# YOUR TASK
Quote the data exactly, first line to the line containing "mat('cabinet_blue', (120, 146, 164), 0.45, var=.05, scale=3)", with no pictures.

--- SUPPLIED RECORDS ---

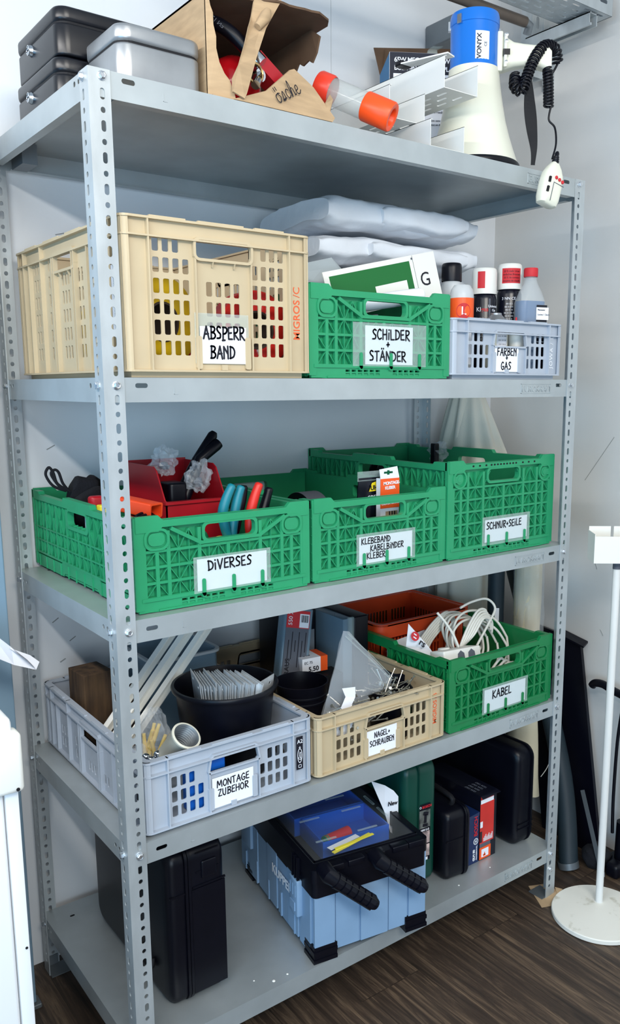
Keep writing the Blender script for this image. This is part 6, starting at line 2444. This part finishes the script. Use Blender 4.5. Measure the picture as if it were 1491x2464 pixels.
# debris specks on the deck
mat('speck', (236, 236, 230), 0.8)
for i, (x, y, r_) in enumerate(((.335, .022, .004), (.372, .022, .0028), (.80, .032, .0026), (.93, .030, .0026), (1.06, .038, .0024), (.30, .05, .0022))):
    t = tag(M().lathe([(0, 0), (r_, 0), (r_ * .6, r_ * .4), (0, r_ * .5)], 8).obj('speck', 'speck'), 'tiny white speck of debris on the bottom deck', 'speck', 'white specks on the bottom deck')
    t.location = (x, y, Z5 + .0004)

# ================================================================== things beside the rack
mat('roll_dark', (30, 44, 52), 0.55, var=.08)
mat('cloth_beige', (216, 206, 178), 0.85, var=.05, scale=6, bump=.12, bscale=160)
mat('cloth_grey', (190, 192, 184), 0.9, var=.05, scale=5, bump=.15, bscale=200)
mat('stand_white', (232, 230, 220), 0.5, rgb2=(170, 164, 140), scale=22, contrast=(.62, .80))
mat('panel_black', (9, 10, 22), 0.30)
mat('fridge_white', (234, 236, 238), 0.35)
mat('cabinet_blue', (120, 146, 164), 0.45, var=.05, scale=3)

# ---- draped cloth cover in the gap
t = thing('cloth_cover', 'cream cloth cover gathered at the top in the gap behind the rack', 'cloth', (1.435, .49, .12))
b = WM(t)
lp = []
nu = 72
for j in range(44):
    f = j / 43
    z = 1.50 - f * 1.32
    fl = min(1, f / .17)
    rad = .036 + .052 * fl ** .8
    amp = .010 * min(1, .3 + fl)
    ring = []
    for i in range(nu):
        a = 2 * pi * i / nu
        w = sin(9 * a + 1.5 * sin(2 * a + 3 * f)) * amp + .006 * noise.noise(V((cos(a) * 2, sin(a) * 2, z * 5)))
        ring.append((1.412 + (rad + w) * cos(a) * 1.02, .508 + (rad + w) * sin(a) * .98, z + .012 * sin(4 * a) * f))
    lp.append(ring)
b.loft(lp, True, False)
b.obj('drape', 'cloth_cream', t, 80)
b = WM(t)
lp = []
for j in range(16):
    f = j / 15
    z = 1.475 - f * .215
    rad = .042 + .085 * f
    ring = []
    for i in range(30):
        a = radians(168) + radians(170) * i / 29
        w = sin(11 * (a) + 2) * .010 * f
        ring.append((1.412 + (rad + w) * cos(a) * .8, .500 + (rad + w) * sin(a) * 1.02, z - .02 * sin(a * 2) * f))
    lp.append(ring)
b.loft(lp, False, False, False)
b.obj('outer_fold', 'cloth_cream', t, 80)
# ---- dark roll and beige roll
t = thing('dark_roll', 'dark rolled tube leaning at the right of the rack with its end on the floor', 'roll', (1.447, .060, .0))
b = WM(t)
b.tube(smoothpath([(1.447, .062, .012), (1.512, .148, .25), (1.548, .300, .60), (1.540, .425, .95)], 6), .0300, 20)
b.obj('tube', 'roll_dark', t, 50)
b = WM(t)
b.tube([(1.447, .060, .0012), (1.448, .066, .02)], .0325, 20)
b.obj('end_ring', 'dark_steel', t, 50)
t = thing('dark_roll', 'upright dark roll with small white sticker left of the beige roll', 'roll', (1.374, .330, .0))
b = WM(t)
b.tube([(1.374, .330, .001), (1.374, .330, .98)], .026, 20)
b.obj('tube', 'roll_dark', t, 50)
b = WM(t)
b.bar((1.3565, .3085, .74), (1.3565, .3085, .80), .014, .001, (-.65, -.75, .0))
sk = b.obj('sticker', 'white_paper', t)
t = thing('beige_roll', 'beige fabric roll in clear film hanging in front of the dark roll', 'roll', (1.52, .17, .16))
b = WM(t)
lp = []
for j in range(26):
    f = j / 25
    c = V((1.420, .244, .195)).lerp(V((1.446, .262, 1.04)), f)
    rad = .062 - .020 * min(1, f / .40) if f < .40 else .042
    lp.append([(c.x + (rad + .004 * noise.noise(V((cos(a) * 3, sin(a) * 3, c.z * 9)))) * cos(a), c.y + (rad + .005 * noise.noise(V((cos(a) * 2, sin(a) * 2, c.z * 6 + 4)))) * sin(a), c.z - .02 * cos(a) * (1 - f)) for a in [2 * pi * k / 32 for k in range(32)]])
b.loft(lp)
b.obj('fabric', 'cloth_beige', t, 70)
b = WM(t)
lp = []
for j in range(20):
    f = j / 19
    c = V((1.440, .250, .62)).lerp(V((1.446, .262, 1.035)), f)
    lp.append([(c.x + (.047 + .007 * noise.noise(V((cos(a) * 5, sin(a) * 5, c.z * 16)))) * cos(a), c.y + (.047 + .007 * noise.noise(V((cos(a) * 5, sin(a) * 5, c.z * 16 + 7)))) * sin(a), c.z) for a in [2 * pi * k / 28 for k in range(28)]])
b.loft(lp, False, False)
b.obj('clear_wrap', 'clear_film', t)
b = WM(t)
b.tube(smoothpath([(1.475, .206, .24), (1.484, .192, .27), (1.486, .182, .30), (1.480, .178, .325)], 5), .0012, 5)
b.obj('loose_thread', 'white_plastic', t)
# ---- black panels and grey rod
for i, (lab, q) in enumerate([('black flat board leaning against the right wall behind the rack', [(1.577, .030, .001), (1.630, .185, .672), (1.634, .42, .69), (1.585, .27, .001)])]):
    t = thing('leaning_board', lab, 'board', q[0])
    n_ = (V(q[1]) - V(q[0])).cross(V(q[3]) - V(q[0])).normalized() * .012
    if n_.x > 0:
        n_ = -n_
    b = WM(t)
    b.add([V(p) for p in q] + [V(p) + n_ for p in q], [(0, 1, 2, 3), (7, 6, 5, 4), (0, 4, 5, 1), (1, 5, 6, 2), (2, 6, 7, 3), (3, 7, 4, 0)])
    b.obj('panel', 'panel_black', t)
    if i == 0:
        b = WM(t)
        b.add([(1.604, .160, .664), (1.634, .166, .674), (1.636, .26, .690), (1.604, .255, .682), (1.604, .160, .658), (1.634, .166, .668), (1.636, .26, .684), (1.604, .255, .676)], [(0, 1, 2, 3), (7, 6, 5, 4), (0, 4, 5, 1), (1, 5, 6, 2), (2, 6, 7, 3), (3, 7, 4, 0)])
        b.obj('top_edge', 'panel_black', t)
t = thing('grey_rod', 'thin grey flat rod leaning low between the rack and black panel', 'rod', (1.450, -.012, .0))
b = WM(t)
b.bar((1.486, -.034, .002), (1.530, .085, .225), .013, .006, (-.6, -.7, .3))
b.obj('rod', 'roll_dark', t)
b = WM(t)
b.tube([(1.482, -.040, .006), (1.486, -.036, .018)], .006, 8)
b.tube([(1.490, -.014, .046), (1.496, -.020, .050)], .005, 8)
b.obj('steel_end', 'chrome', t)
# ---- black floor pump at the right edge
t = thing('floor_pump', 'black floor pump with curved top handle at the right picture edge', 'pump', (1.56, -.04, .0))
b = WM(t)
b.tube(smoothpath([(1.590, .112, .548), (1.590, .100, .562), (1.590, .070, .566), (1.590, .03, .556), (1.590, -.03, .548), (1.590, -.10, .552)], 6), [.010] + [.0125] * 29 + [.010], 12)
b.obj('handle', 'black_plastic', t, 60)
b = WM(t)
b.tube([(1.590, -.035, .55), (1.585, -.035, .12)], .0085, 12)
b.tube([(1.584, -.035, .15), (1.580, -.035, .012)], .022, 16)
b.obj('barrel', 'black_plastic', t, 50)
b = WM(t)
b.tube(smoothpath([(1.585, -.006, .51), (1.584, .004, .40), (1.582, .006, .22), (1.578, .0, .10)], 6), .0052, 8)
b.obj('hose', 'black_plastic', t, 60)
b = WM(t)
b.rbox(1.535, 1.61, -.085, .01, .0, .030, .02, .008)
b.rbox(1.50, 1.545, -.075, -.03, .0, .045, .012, .01)
b.obj('base', 'black_plastic', t, 50)
t = thing('soft_bag', 'soft black bag on the floor behind the white stand base', 'bag', (1.530, .015, .0))
b = WM(t)
blob(b, (1.530, .02, .030), .048, .042, .038, amp=.25, seed=12, n=20, m=14)
b.obj('bag', 'fabric_black', t, 70)

# ---- white stand
ws = thing('sign_stand', 'white sign stand with round scuffed base and box holder on a pole', 'stand', (1.315, -.146, .0))
b = WM(ws)
b.lathe([(.128, 0), (.131, .002), (.131, .012), (.129, .0145), (.06, .0180), (.0, .0195)], 64, Matrix.Translation((1.315, -.146, .0006)), True)
b.obj('base', 'stand_white', ws, 30)
b = WM(ws)
b.tube([(1.351, -.120, .017), (1.351, -.120, 1.03)], .0105, 20)
b.tube([(1.351, -.120, .017), (1.351, -.120, .020)], .0118, 20)
b.obj('pole', 'white_metal', ws, 50)
b = WM(ws)
b.tube([(1.351, -.120, 1.0), (1.351, -.120, 1.024)], .0112, 20)
b.obj('collar', 'print_grey', ws, 50)
b = M(ws.matrix_basis.inverted() @ Matrix.Translation((1.351, -.120, 1.022)) @ Matrix.Rotation(radians(-40), 4, 'Z'))
b.box(-.070, .075, -.037, -.0355, 0, .072)
b.box(-.0715, -.070, -.037, .037, 0, .078)
b.box(.075, .0765, -.037, .037, 0, .078)
b.box(-.070, .075, -.0355, .037, 0, .0015)
b.box(-.070, -.012, .0355, .037, 0, .088)
b.box(-.004, .075, .0355, .037, 0, .088)
b.obj('box_holder', 'white_plastic', ws)
# ---- cardboard shims under the front right post
t = thing('cardboard_shim', 'torn cardboard shim under the front right post foot', 'cardboard', (1.26, .02, .0))
b = WM(t)
pts = [(1.218, -.022, .0005), (1.262, -.040, .0005), (1.300, -.020, .004), (1.318, .0, .006), (1.312, .052, .0005), (1.270, .072, .0005)]
b.add(pts + [(p[0], p[1], p[2] + .0008) for p in pts], [tuple(range(5, -1, -1)), tuple(range(6, 12))] + [(j, (j + 1) % 6, 6 + (j + 1) % 6, 6 + j) for j in range(6)])
b.obj('shim', 'cardboard', t)
b = WM(t)
b.add([(1.262, -.030, .0015), (1.30, -.012, .0055), (1.325, -.012, .012), (1.318, .012, .010), (1.29, -.018, .012), (1.27, -.026, .0065)], [(0, 1, 5), (1, 4, 5), (1, 2, 4), (2, 3, 1)])
b.obj('torn_fold', 'cardboard', t)
# ---- left: fridge, blue-grey cabinet, leaflet
fr = thing('refrigerator', 'white small refrigerator at the lower left picture edge', 'refrigerator', (-.50, -.10, .0))
b = WM(fr)
b.rbox(-.78, -.235, -.055, .40, .0, .960, .012, .010, 3)
b.obj('cabinet', 'fridge_white', fr, 40)
b = WM(fr)
b.rbox(-.78, -.240, -.100, -.060, .05, .890, .006, .005, 3)
b.obj('door', 'fridge_white', fr, 40)
b = WM(fr)
b.rbox(-.238, -.216, -.098, .35, .0, .885, .003, .003, 2)
b.obj('side_trim', 'fridge_white', fr, 40)
b = WM(fr)
b.rbox(-.78, -.219, -.102, .35, .895, .968, .010, .012, 3)
b.obj('top_cover', 'fridge_white', fr, 40)
b = WM(fr)
b.rbox(-.262, -.210, -.118, -.080, .845, .945, .008, .008, 3)
b.obj('hinge_cover', 'white_plastic', fr, 40)
b = WM(fr)
b.lathe([(0, 0), (.003, 0), (.003, .001), (0, .001)], 10, Matrix.Translation((-.222, -.1185, .852)) @ Matrix.Rotation(pi / 2, 4, 'X'))
b.lathe([(0, 0), (.0022, 0), (.0022, .0012), (0, .0012)], 10, Matrix.Translation((-.222, -.0985, .56)) @ Matrix.Rotation(pi / 2, 4, 'X'))
b.obj('screw', 'black_matt', fr)
cb2 = thing('steel_cabinet', 'tall blue-grey steel cabinet standing left of the rack', 'cabinet', (-.5, .47, .0))
b = WM(cb2)
b.rbox(-.95, -.060, .472, .615, .012, 2.02, .003, .003, 2)
b.obj('carcass', 'cabinet_blue', cb2)
b = WM(cb2)
b.rbox(-.078, -.050, .462, .50, .0, .011, .003, .002, 2)
b.obj('foot', 'dark_steel', cb2)
t = thing('paper_flyer', 'curled printed flyer sticking out from the blue-grey cabinet', 'paper', (-.14, .44, .94))
b = WM(t)
P_ = [[(-.30, .466, 1.11), (-.30, .466, 1.03)], [(-.20, .44, 1.03), (-.205, .44, .955)], [(-.13, .36, .985), (-.135, .36, .935)], [(-.10, .315, .953), (-.098, .315, .917)], [(-.078, .29, .929), (-.058, .30, .902)]]
b.loft([[V(a), V(c)] for a, c in P_], False, False, False)
b.loft([[V(a) + V((.001, .0025, .001)), V(c) + V((.001, .0025, .001))] for a, c in P_], False, False, False)
pp = b.obj('sheet', 'white_paper', t)
b = WM(t)
b.add([(-.078, .29, .9295), (-.058, .30, .9025), (-.045, .318, .912), (-.062, .322, .929), (-.105, .316, .955)], [(0, 1, 2, 3, 4)])
b.obj('turned_corner', 'white_paper', t)
# ---- wall marks
for i, (x, z, dx, dz) in enumerate(((.150, 1.836, .022, .006), (.188, 1.820, .022, -.002), (.098, 1.335, .020, .010), (.085, .905, .016, .010), (.125, .850, .016, .010), (.098, .800, .014, .007))):
    b = M()
    b.bar((x, YB - .0006, z), (x + dx, YB - .0006, z + dz), .0022, .001)
    tag(b.obj('wall_scuff', 'scuff'), 'thin grey scratch on the white wall left of the crates', 'scratch', 'scratches on the back wall')
for i, (y, z, dy, dz) in enumerate(((.215, 1.19, -.10, .14), (.165, .94, -.012, -.028), (.13, .72, -.012, -.018))):
    b = M()
    b.bar((XR - .0006, y, z), (XR - .0006, y + dy, z + dz), .0014, .001, (-1, 0, 0))
    tag(b.obj('wall_scuff', 'scuff'), 'thin grey scratch on the right wall near the white stand', 'scratch', 'scratches on the right wall')
# ---- conduit line in the back wall
b = M()
b.box(.958, .9588, YB - .0004, YB + .001, 1.9, 3.0)
tag(b.obj('trim_1', 'scuff'), kind='structure')
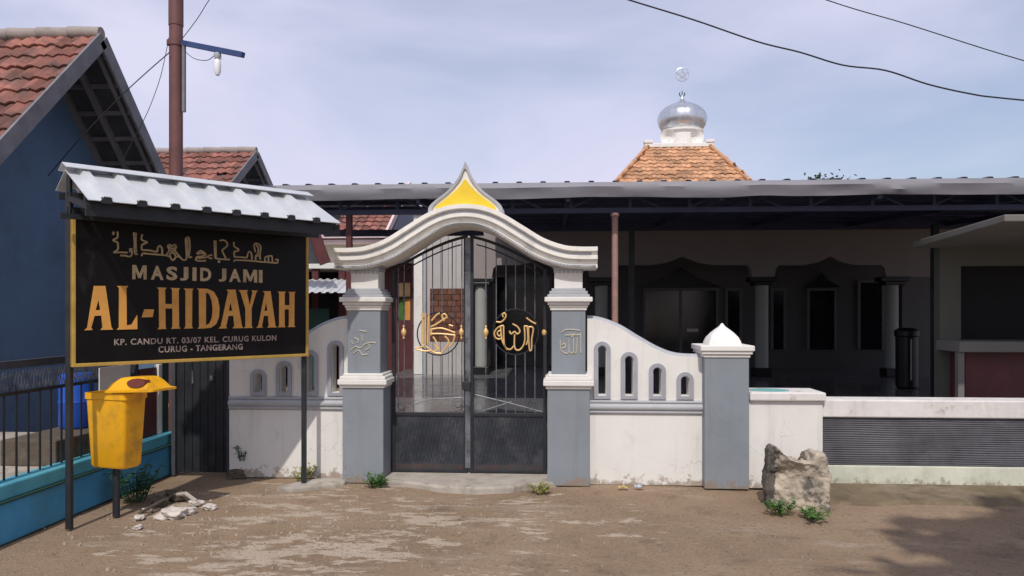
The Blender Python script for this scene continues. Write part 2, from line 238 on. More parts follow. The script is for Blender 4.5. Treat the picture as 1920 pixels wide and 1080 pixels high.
# ------------------------------------------------------------------ mesh builder
class MB:
    def __init__(s): s.v = []; s.f = []; s.t = []
    def add(s, vs, fs, tint=.5):
        o = len(s.v); s.v += [Vector(p) for p in vs]; s.f += [[i+o for i in q] for q in fs]; s.t += [tint]*len(fs); return s
    def box(s, x0, x1, y0, y1, z0, z1, tint=.5):
        return s.add([(x0,y0,z0),(x1,y0,z0),(x1,y1,z0),(x0,y1,z0),(x0,y0,z1),(x1,y0,z1),(x1,y1,z1),(x0,y1,z1)],
              [(0,3,2,1),(4,5,6,7),(0,1,5,4),(1,2,6,5),(2,3,7,6),(3,0,4,7)], tint)
    def obox(s, c, ax, ay, az, tint=.5):                       # oriented box: centre and three half-axis vectors
        c = Vector(c); ax = Vector(ax); ay = Vector(ay); az = Vector(az)
        vs = [c+ax*i+ay*j+az*k for k in (-1, 1) for i, j in ((-1,-1),(1,-1),(1,1),(-1,1))]
        return s.add(vs, [(0,3,2,1),(4,5,6,7),(0,1,5,4),(1,2,6,5),(2,3,7,6),(3,0,4,7)], tint)
    def bar(s, p, q, wd, ht, up=(0, 0, 1)):                    # rectangular bar between two points
        p = Vector(p); q = Vector(q); d = (q-p); l = d.length; d.normalize(); u = Vector(up); r = d.cross(u)
        if r.length < 1e-4: r = d.cross(Vector((0, 1, 0)))
        r.normalize(); u = r.cross(d)
        return s.obox((p+q)/2, d*l/2, r*wd/2, u*ht/2)
    def plate(s, outer, holes, f3, d0, d1, tint=.5):           # 2-D outline (with holes) -> solid; f3(a,b,depth) places it
        loops = [outer]+list(holes); flat = [p for l in loops for p in l]; n = len(flat)
        tri = tessellate_polygon([[Vector((p[0], p[1], 0)) for p in l] for l in loops])
        vs = [f3(p[0], p[1], d0) for p in flat]+[f3(p[0], p[1], d1) for p in flat]
        fs = [tuple(t) for t in tri]+[tuple(i+n for i in reversed(t)) for t in tri]; o = 0
        for l in loops:
            k = len(l)
            fs += [(o+i, o+(i+1) % k, n+o+(i+1) % k, n+o+i) for i in range(k)]; o += k
        return s.add(vs, fs, tint)
    def plateXZ(s, outer, y0, y1, holes=(), tint=.5): return s.plate(outer, holes, lambda a, b, d: (a, d, b), y0, y1, tint)
    def plateYZ(s, outer, x0, x1, holes=(), tint=.5): return s.plate(outer, holes, lambda a, b, d: (d, a, b), x0, x1, tint)
    def tube(s, pts, r, n=8, closed=False, r1=None):
        pts = [Vector(p) for p in pts]; k = len(pts); vs = []; fs = []; ref = None
        for i, p in enumerate(pts):
            if closed: t = pts[(i+1) % k]-pts[i-1]
            else: t = pts[min(i+1, k-1)]-pts[max(i-1, 0)]
            t.normalize()
            if ref is None: ref = Vector((0, 0, 1)) if abs(t.z) < .9 else Vector((0, 1, 0))
            a = t.cross(ref); 
            if a.length < 1e-3: ref = Vector((1, 0, 0)); a = t.cross(ref)
            a.normalize(); b = a.cross(t); ref = b
            rr = r if r1 is None else r+(r1-r)*i/(k-1)
            vs += [p+a*rr*math.cos(2*math.pi*j/n)+b*rr*math.sin(2*math.pi*j/n) for j in range(n)]
        for i in range(k if closed else k-1):
            i2 = (i+1) % k
            fs += [(i*n+j, i*n+(j+1) % n, i2*n+(j+1) % n, i2*n+j) for j in range(n)]
        if not closed: fs += [tuple(range(n))[::-1], tuple((k-1)*n+j for j in range(n))]
        return s.add(vs, fs)
    def lathe(s, prof, c, n=32):
        c = Vector(c); k = len(prof)
        vs = [c+Vector((r*math.cos(2*math.pi*j/n), r*math.sin(2*math.pi*j/n), z)) for r, z in prof for j in range(n)]
        fs = [(i*n+j, i*n+(j+1) % n, (i+1)*n+(j+1) % n, (i+1)*n+j) for i in range(k-1) for j in range(n)]
        fs += [tuple(range(n))[::-1], tuple((k-1)*n+j for j in range(n))]
        return s.add(vs, fs)
    def build(s, name, m, parent=None, smooth=False, bevel=0.0, org=None):
        o0 = Vector((0, 0, 0))
        if parent is not None:
            o0 = Vector(parent.get('_org', (0, 0, 0)))
        elif org is not None: o0 = Vector(org)
        me = bpy.data.meshes.new(name); me.from_pydata([p-o0 for p in s.v], [], s.f)
        at = me.attributes.new('tint', 'FLOAT', 'FACE'); at.data.foreach_set('value', s.t)
        bm = bmesh.new(); bm.from_mesh(me); bmesh.ops.recalc_face_normals(bm, faces=bm.faces); bm.to_mesh(me); bm.free()
        me.materials.append(M[m] if isinstance(m, str) else m)
        if smooth:
            me.polygons.foreach_set('use_smooth', [True]*len(me.polygons)); me.set_sharp_from_angle(angle=R(38))
        o = bpy.data.objects.new(name, me); col.objects.link(o); o['_org'] = tuple(o0)
        if parent is not None: o.parent = parent
        else: o.location = o0
        if bevel:
            b = o.modifiers.new('bevel', 'BEVEL'); b.width = bevel; b.segments = 2; b.limit_method = 'ANGLE'; b.angle_limit = R(35)
        return o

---

# THE SOLUTION
Keep writing the Blender script for this image. This is part 6, starting at line 2444. This part finishes the script. Use Blender 4.5. Measure the picture as if it were 1491x2464 pixels.
# debris specks on the deck
mat('speck', (236, 236, 230), 0.8)
for i, (x, y, r_) in enumerate(((.335, .022, .004), (.372, .022, .0028), (.80, .032, .0026), (.93, .030, .0026), (1.06, .038, .0024), (.30, .05, .0022))):
    t = tag(M().lathe([(0, 0), (r_, 0), (r_ * .6, r_ * .4), (0, r_ * .5)], 8).obj('speck', 'speck'), 'tiny white speck of debris on the bottom deck', 'speck', 'white specks on the bottom deck')
    t.location = (x, y, Z5 + .0004)

# ================================================================== things beside the rack
mat('roll_dark', (30, 44, 52), 0.55, var=.08)
mat('cloth_beige', (216, 206, 178), 0.85, var=.05, scale=6, bump=.12, bscale=160)
mat('cloth_grey', (190, 192, 184), 0.9, var=.05, scale=5, bump=.15, bscale=200)
mat('stand_white', (232, 230, 220), 0.5, rgb2=(170, 164, 140), scale=22, contrast=(.62, .80))
mat('panel_black', (9, 10, 22), 0.30)
mat('fridge_white', (234, 236, 238), 0.35)
mat('cabinet_blue', (120, 146, 164), 0.45, var=.05, scale=3)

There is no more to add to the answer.